Open, Closed and the Space Between

“Open” is one of those words the lighting controls industry uses with absolute confidence and surprisingly little consensus. It travels easily through presentations and product sheets, yet it tends to shift shape the moment you try to pin it down. The language often settles into familiar territory: standards, interoperability, compatibility, without ever fully arriving at the larger question: open for whom, exactly?

For Kristian Jenkins, CEO at Casambi, the issue is not whether the industry values openness, but how narrowly it has chosen to define it.

“Too often, openness is reduced to a protocol checkbox or a marketing label,” he says. “But real openness is an architectural decision, not just a feature.”

It is a telling distinction. The lighting controls industry has long treated openness as a matter of technical compliance: if different manufacturers can communicate through a shared protocol, the system earns the label. In another era, that may have been enough. Buildings were slower, technologies more isolated, expectations lower.

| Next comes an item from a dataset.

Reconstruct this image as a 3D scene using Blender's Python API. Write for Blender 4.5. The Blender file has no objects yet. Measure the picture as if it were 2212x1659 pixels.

But the modern building no longer behaves like a fixed piece of infrastructure. It behaves more like a living digital environment: layered, interconnected, continuously updated. Lighting now exists alongside occupancy analytics, HVAC orchestration, cloud services, emergency systems, energy platforms, and increasingly sophisticated software ecosystems that evolve on timelines far removed from traditional construction cycles.

In that context, the old definitions begin to feel strangely incomplete.

Standardization still matters, of course. Few serious players would argue otherwise. Shared standards brought much-needed structure to a fragmented industry and established a common technical language across manufacturers and markets. Yet standards evolve slowly by design…Consensus takes time. Ratification takes longer. Meanwhile, buildings, and the technologies inside them, continue to accelerate.

“Customers don’t buy standards,” Jenkins says. “They buy flexibility, simplicity, and confidence that their building can adapt over time. The real test isn’t whether a protocol is open. It’s whether the system can evolve without forcing costly replacements. The systems that win are the ones that absorb change with minimal friction.”

What emerges is an uncomfortable reality: a system can be technically open while remaining operationally rigid.

Jenkins believes this is where the industry has started asking the wrong question. Instead of asking whether a protocol is open, he argues, the more relevant question is whether the system itself can continue adapting over time.

“An open system should integrate across technologies, support multiple stakeholders, and evolve without forcing customers into rip-and-replace infrastructure,” he says. “Ultimately, openness is about long-term flexibility.”

That philosophy sits at the center of Casambi’s positioning, though not in the way the industry traditionally understands openness. The platform is proprietary at its core. Yet the ecosystem surrounding it is intentionally expansive, and open to participation: anyone who builds compatible technology is welcome to join. Hundreds of manufacturers already do, spanning thousands of interoperable products and integrations that stretch across both wired and wireless environments.

The distinction is subtle but important. Casambi is less interested in presenting itself as a universal standard than as a framework capable of accommodating many standards, many manufacturers, and many types of buildings simultaneously.

It reflects a broader shift taking place across technology industries far beyond lighting. Increasingly, the most influential systems are not closed products nor fully decentralized standards. They are platforms: curated enough to remain coherent, flexible enough to evolve.

Consumers already understand this intuitively. Few people choose a smartphone ecosystem because of the purity of its technical architecture. They choose it because it works seamlessly across devices, updates continuously, and adapts almost invisibly to changing habits over time.

Buildings, increasingly, demand the same behavior.

And perhaps that is why the old binary – open versus closed – feels less useful than it once did. The more pressing concern for architects, owners, and specifiers is not whether a system satisfies an ideological definition of openness, but whether it can absorb change gracefully over the lifespan of a building.

Because buildings do change. Tenants change. Technologies change. Expectations change. The systems that survive are rarely the ones that remain static. They are the ones that refuse to close. The ones that stay open from the beginning, with enough elasticity to accommodate whatever arrives next.